▸ Direction:
Repeat each line of the material below exactly as it appears, minus any pictures.

========

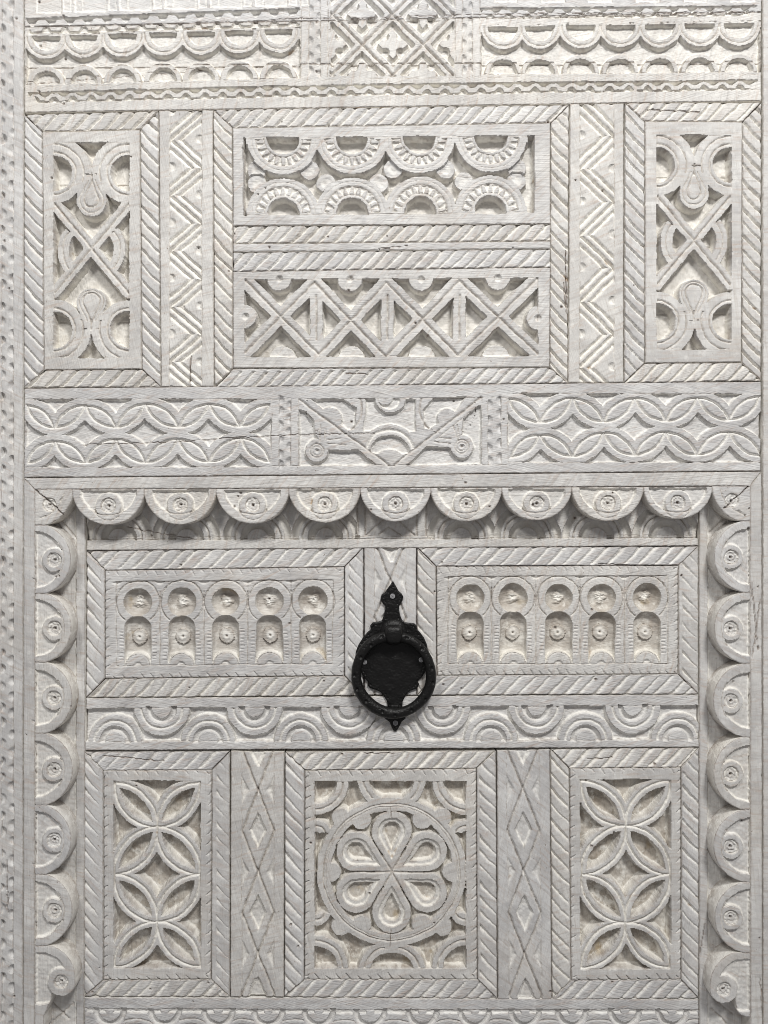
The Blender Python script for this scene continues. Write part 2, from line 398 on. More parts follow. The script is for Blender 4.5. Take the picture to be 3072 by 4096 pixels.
# --- frieze above the transom: three planks carved as one design
def frieze(f):
    # left field ----------------------------------------------------
    X, Y = f.z(0, 0, .7836); k = .7836
    cx1 = [235, 425, 625, 830, 1025, 1220, 1420]
    u1 = None; u2 = None; D = None; D2 = None; g = None
    for c in cx1:
        yt = 186-.0285*(c-235); yb = 430-.0265*(c-235)
        a = mx_(circ(X, Y, c, yt, 118), yt-14-Y); u1 = a if u1 is None else mn(u1, a)
        b = mx_(circ(X, Y, c-2, yb, 97), Y-yb-6); u2 = b if u2 is None else mn(u2, b)
        d = mx_(circ(X, Y*1.0, c, yt-2, 70), yt-Y); D = d if D is None else mn(D, d)
        d2 = mx_(circ(X, Y, c+2, yb, 66), Y-yb+4); D2 = d2 if D2 is None else mn(D2, d2)
        e = mx_(np.abs(np.hypot(X-c, Y-yt)-96), yt-Y); g = e if g is None else mn(g, e)
    yb = 430-.0265*(X-235); yt = 186-.0285*(X-235)
    rec = mx_(mx_(-u1, -u2), mx_(mx_(yt-10-Y, Y-yb+2), mx_(132-X, X-1530)))
    f.cut(rec*k, 19); f.cut(D*k, 17); f.cut(D2*k, 16); f.vg(g*k, 5, 5)
    f.vg(np.abs(np.where((X > 130) & (X < 1535), Y-yb, 99))*k, 2.5, 3)
    e2 = None
    for c in cx1:
        yb1 = 430-.0265*(c-235); e = mx_(np.abs(np.hypot(X-c+2, Y-yb1)-96), Y-yb1); e2 = e if e2 is None else mn(e2, e)
    f.vg(e2*k, 4, 4)
    # wave ribbon left
    yu = 97-.0395*(X-130)
    sc = 22*np.clip(np.cos((X-545)*2*math.pi/95), -.25, 1)**1 + 14
    f.cut(mx_(mx_(yu-Y, Y-yu-sc), mx_(134-X, X-1528))*k, 18)
    yl = 172-.029*(X-130)
    f.cut(mx_(mx_(Y-yl, yl-8-24*np.clip(np.cos((X-235)*2*math.pi/97), 0, 1)-Y), mx_(150-X, X-1528))*k, 9)
    f.crack([(100, 108), (1000, 85), (1205, 72), (1450, 72), (1930, 56), (3044, 47)], 1.9, 4)
    # slots at the very top
    for i in range(6):
        x0 = 249+181*i; yb_ = 47-.030*(x0-249)
        f.cut(box(f.x, f.y, x0, -100, x0+37, yb_), 5); f.cut(box(f.x, f.y, x0+47, -100, x0+84, yb_), 5)
        f.cut(box(f.x, f.y, x0-104, -100, x0-6, yb_+6), 4, 9)
    for i in range(6): f.cut(box(f.x, f.y, 1975+190*i, -100, 2070+190*i, 8), 6)
    # right field -----------------------------------------------------
    X, Y = f.z(1800, 0, .7667); k = .7667
    u1 = u2 = D = D2 = g = e2 = None
    for c in [278, 470, 683, 890, 1097, 1305, 1508]:
        yt = 140-.0146*(c-278); yb = 385-.0085*(c-278)
        a = mx_(circ(X, Y, c, yt, 120), yt-14-Y); u1 = a if u1 is None else mn(u1, a)
        b = mx_(circ(X, Y, c, yb, 99), Y-yb-6); u2 = b if u2 is None else mn(u2, b)
        d = mx_(circ(X, Y, c, yt-2, 76), yt-Y); D = d if D is None else mn(D, d)
        d2 = mx_(circ(X, Y, c, yb, 72), Y-yb+4); D2 = d2 if D2 is None else mn(D2, d2)
        e = mx_(np.abs(np.hypot(X-c, Y-yt)-99), yt-Y); g = e if g is None else mn(g, e)
        e = mx_(np.abs(np.hypot(X-c, Y-yb)-98), Y-yb); e2 = e if e2 is None else mn(e2, e)
    yb = 385-.0085*(X-278); yt = 140-.0146*(X-278)
    rec = mx_(mx_(-u1, -u2), mx_(mx_(yt-10-Y, Y-yb+2), mx_(166-X, X-1622)))
    f.cut(rec*k, 19); f.cut(D*k, 17); f.cut(D2*k, 16); f.vg(g*k, 5, 5); f.vg(e2*k, 4, 4)
    f.vg(np.abs(np.where(X > 165, Y-yb, 99))*k, 2.5, 3)
    yu = 43-.009*(X-165); sc = 16*np.clip(np.cos((X-240)*2*math.pi/93), -.2, 1)+10
    f.cut(mx_(mx_(yu-Y, Y-yu-sc), mx_(162-X, X-1600))*k, 17)
    yl = 98-.014*(X-165)
    f.cut(mx_(mx_(Y-yl, yl-4-20*np.clip(np.cos((X-305)*2*math.pi/96), 0, 1)-Y), mx_(190-X, X-1560))*k, 9)
    # lattice in the middle -------------------------------------------
    X, Y = f.z(1150, 0, .5124); k = .5124; P = 237.
    inw = mx_(box(X, Y, 330, -300, 1302, 596), -1e9)
    a = (X-820+Y-345); b = (X-820-(Y-345))
    da = np.abs((a-P) % (2*P)-0.0); da = mn(da, 2*P-da)/1.4142
    db = np.abs((b-P) % (2*P)); db = mn(db, 2*P-db)/1.4142
    d = np.where(inw < 0, mn(da, db), 99)
    f.vg(d*k, 7.5, 11)
    # diamonds
    ia = np.floor((a+P)/(2*P)); ib = np.floor((b+P)/(2*P)); la = a-ia*2*P; lb = b-ib*2*P   # centred cell coords
    dm = mx_(np.abs(la), np.abs(lb))
    qf = mx_(dm-120, -mn(mn(np.hypot(la-122, lb)-42, np.hypot(la+122, lb)-42), mn(np.hypot(la, lb-122)-42, np.hypot(la, lb+122)-42)))/1.4142
    f.cut(mx_(mx_((dm-176)/1.4142, -qf), inw+6)*k, 17)
    for xl in (105, 165, 255, 315, 1310, 1365, 1445, 1505):
        f.vg(np.where(Y < 600, np.abs(X-xl), 99)*k, 2.5, 4)
    gouges(f, 1150+168*k, [y*k for y in (-50, 70, 190, 315, 435, 550)], 19, 1, 9); gouges(f, 1150+253*k, [y*k for y in (-100, 10, 125, 260, 375, 480, 575)], 17, -1, 9)
    gouges(f, 1150+1367*k, [y*k for y in (-30, 90, 210, 335, 460, 545)], 17, 1, 9); gouges(f, 1150+1443*k, [y*k for y in (-80, 40, 160, 280, 405, 530)], 17, -1, 9)
    f.crack([(98, 330), (1000, 255), (1205, 252), (1300, 252), (1500, 252)], 1.6, 3)
    # full-width wave ribbon
    x, y = f.x, f.y
    yu = np.interp(x, [98, 600, 1200, 1950, 3046], [371, 357, 343, 331, 320])
    sc = 9+9*np.clip(np.cos((x-258)*2*math.pi/74+.5*np.sin(x/160)), -.6, 1)
    f.cut(mx_(mx_(yu-y, y-yu-sc), mx_(112-x, x-3030)), 18)
    yl = np.interp(x, [98, 1200, 1950, 3046], [408, 383, 372, 357])
    f.cut(mx_(mx_(y-yl, yl-2-17*np.clip(np.cos((x-221)*2*math.pi/74+.5*np.sin(x/160)), 0, 1)**.9-y), mx_(140-x, x-3000)), 13)
    f.vg(np.abs(y-yl-2), 2.2, 3); f.vg(np.abs(y-yu+22), 1.8, 1.5)
ya = lambda x: np.interp(x, [98, 1205, 1950, 3046], [107, 72, 57, 47])
for q in ([(97, -140), (3047, -140), (3047, 47), (97, 107)], [(97, 107), (3047, 47), (3046, 246), (97, 262)], [(97, 262), (3046, 246), (3046, 403), (98, 450)]):
    board('frieze_plank', q, T, -60, frieze, WH, SUR, seed=9000, gap=.5, rnd_edge=2.2)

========

▸ Answer to this exercise:
The Blender Python script for this scene continues. Write part 2, from line 398 on. More parts follow. The script is for Blender 4.5. Take the picture to be 3072 by 4096 pixels.
# --- frieze above the transom: three planks carved as one design
def frieze(f):
    # left field ----------------------------------------------------
    X, Y = f.z(0, 0, .7836); k = .7836
    cx1 = [235, 425, 625, 830, 1025, 1220, 1420]
    u1 = None; u2 = None; D = None; D2 = None; g = None
    for c in cx1:
        yt = 186-.0285*(c-235); yb = 430-.0265*(c-235)
        a = mx_(circ(X, Y, c, yt, 118), yt-14-Y); u1 = a if u1 is None else mn(u1, a)
        b = mx_(circ(X, Y, c-2, yb, 97), Y-yb-6); u2 = b if u2 is None else mn(u2, b)
        d = mx_(circ(X, Y*1.0, c, yt-2, 70), yt-Y); D = d if D is None else mn(D, d)
        d2 = mx_(circ(X, Y, c+2, yb, 66), Y-yb+4); D2 = d2 if D2 is None else mn(D2, d2)
        e = mx_(np.abs(np.hypot(X-c, Y-yt)-96), yt-Y); g = e if g is None else mn(g, e)
    yb = 430-.0265*(X-235); yt = 186-.0285*(X-235)
    rec = mx_(mx_(-u1, -u2), mx_(mx_(yt-10-Y, Y-yb+2), mx_(132-X, X-1530)))
    f.cut(rec*k, 19); f.cut(D*k, 17); f.cut(D2*k, 16); f.vg(g*k, 5, 5)
    f.vg(np.abs(np.where((X > 130) & (X < 1535), Y-yb, 99))*k, 2.5, 3)
    e2 = None
    for c in cx1:
        yb1 = 430-.0265*(c-235); e = mx_(np.abs(np.hypot(X-c+2, Y-yb1)-96), Y-yb1); e2 = e if e2 is None else mn(e2, e)
    f.vg(e2*k, 4, 4)
    # wave ribbon left
    yu = 97-.0395*(X-130)
    sc = 22*np.clip(np.cos((X-545)*2*math.pi/95), -.25, 1)**1 + 14
    f.cut(mx_(mx_(yu-Y, Y-yu-sc), mx_(134-X, X-1528))*k, 18)
    yl = 172-.029*(X-130)
    f.cut(mx_(mx_(Y-yl, yl-8-24*np.clip(np.cos((X-235)*2*math.pi/97), 0, 1)-Y), mx_(150-X, X-1528))*k, 9)
    f.crack([(100, 108), (1000, 85), (1205, 72), (1450, 72), (1930, 56), (3044, 47)], 1.9, 4)
    # slots at the very top
    for i in range(6):
        x0 = 249+181*i; yb_ = 47-.030*(x0-249)
        f.cut(box(f.x, f.y, x0, -100, x0+37, yb_), 5); f.cut(box(f.x, f.y, x0+47, -100, x0+84, yb_), 5)
        f.cut(box(f.x, f.y, x0-104, -100, x0-6, yb_+6), 4, 9)
    for i in range(6): f.cut(box(f.x, f.y, 1975+190*i, -100, 2070+190*i, 8), 6)
    # right field -----------------------------------------------------
    X, Y = f.z(1800, 0, .7667); k = .7667
    u1 = u2 = D = D2 = g = e2 = None
    for c in [278, 470, 683, 890, 1097, 1305, 1508]:
        yt = 140-.0146*(c-278); yb = 385-.0085*(c-278)
        a = mx_(circ(X, Y, c, yt, 120), yt-14-Y); u1 = a if u1 is None else mn(u1, a)
        b = mx_(circ(X, Y, c, yb, 99), Y-yb-6); u2 = b if u2 is None else mn(u2, b)
        d = mx_(circ(X, Y, c, yt-2, 76), yt-Y); D = d if D is None else mn(D, d)
        d2 = mx_(circ(X, Y, c, yb, 72), Y-yb+4); D2 = d2 if D2 is None else mn(D2, d2)
        e = mx_(np.abs(np.hypot(X-c, Y-yt)-99), yt-Y); g = e if g is None else mn(g, e)
        e = mx_(np.abs(np.hypot(X-c, Y-yb)-98), Y-yb); e2 = e if e2 is None else mn(e2, e)
    yb = 385-.0085*(X-278); yt = 140-.0146*(X-278)
    rec = mx_(mx_(-u1, -u2), mx_(mx_(yt-10-Y, Y-yb+2), mx_(166-X, X-1622)))
    f.cut(rec*k, 19); f.cut(D*k, 17); f.cut(D2*k, 16); f.vg(g*k, 5, 5); f.vg(e2*k, 4, 4)
    f.vg(np.abs(np.where(X > 165, Y-yb, 99))*k, 2.5, 3)
    yu = 43-.009*(X-165); sc = 16*np.clip(np.cos((X-240)*2*math.pi/93), -.2, 1)+10
    f.cut(mx_(mx_(yu-Y, Y-yu-sc), mx_(162-X, X-1600))*k, 17)
    yl = 98-.014*(X-165)
    f.cut(mx_(mx_(Y-yl, yl-4-20*np.clip(np.cos((X-305)*2*math.pi/96), 0, 1)-Y), mx_(190-X, X-1560))*k, 9)
    # lattice in the middle -------------------------------------------
    X, Y = f.z(1150, 0, .5124); k = .5124; P = 237.
    inw = mx_(box(X, Y, 330, -300, 1302, 596), -1e9)
    a = (X-820+Y-345); b = (X-820-(Y-345))
    da = np.abs((a-P) % (2*P)-0.0); da = mn(da, 2*P-da)/1.4142
    db = np.abs((b-P) % (2*P)); db = mn(db, 2*P-db)/1.4142
    d = np.where(inw < 0, mn(da, db), 99)
    f.vg(d*k, 7.5, 11)
    # diamonds
    ia = np.floor((a+P)/(2*P)); ib = np.floor((b+P)/(2*P)); la = a-ia*2*P; lb = b-ib*2*P   # centred cell coords
    dm = mx_(np.abs(la), np.abs(lb))
    qf = mx_(dm-120, -mn(mn(np.hypot(la-122, lb)-42, np.hypot(la+122, lb)-42), mn(np.hypot(la, lb-122)-42, np.hypot(la, lb+122)-42)))/1.4142
    f.cut(mx_(mx_((dm-176)/1.4142, -qf), inw+6)*k, 17)
    for xl in (105, 165, 255, 315, 1310, 1365, 1445, 1505):
        f.vg(np.where(Y < 600, np.abs(X-xl), 99)*k, 2.5, 4)
    gouges(f, 1150+168*k, [y*k for y in (-50, 70, 190, 315, 435, 550)], 19, 1, 9); gouges(f, 1150+253*k, [y*k for y in (-100, 10, 125, 260, 375, 480, 575)], 17, -1, 9)
    gouges(f, 1150+1367*k, [y*k for y in (-30, 90, 210, 335, 460, 545)], 17, 1, 9); gouges(f, 1150+1443*k, [y*k for y in (-80, 40, 160, 280, 405, 530)], 17, -1, 9)
    f.crack([(98, 330), (1000, 255), (1205, 252), (1300, 252), (1500, 252)], 1.6, 3)
    # full-width wave ribbon
    x, y = f.x, f.y
    yu = np.interp(x, [98, 600, 1200, 1950, 3046], [371, 357, 343, 331, 320])
    sc = 9+9*np.clip(np.cos((x-258)*2*math.pi/74+.5*np.sin(x/160)), -.6, 1)
    f.cut(mx_(mx_(yu-y, y-yu-sc), mx_(112-x, x-3030)), 18)
    yl = np.interp(x, [98, 1200, 1950, 3046], [408, 383, 372, 357])
    f.cut(mx_(mx_(y-yl, yl-2-17*np.clip(np.cos((x-221)*2*math.pi/74+.5*np.sin(x/160)), 0, 1)**.9-y), mx_(140-x, x-3000)), 13)
    f.vg(np.abs(y-yl-2), 2.2, 3); f.vg(np.abs(y-yu+22), 1.8, 1.5)
ya = lambda x: np.interp(x, [98, 1205, 1950, 3046], [107, 72, 57, 47])
for q in ([(97, -140), (3047, -140), (3047, 47), (97, 107)], [(97, 107), (3047, 47), (3046, 246), (97, 262)], [(97, 262), (3046, 246), (3046, 403), (98, 450)]):
    board('frieze_plank', q, T, -60, frieze, WH, SUR, seed=9000, gap=.5, rnd_edge=2.2)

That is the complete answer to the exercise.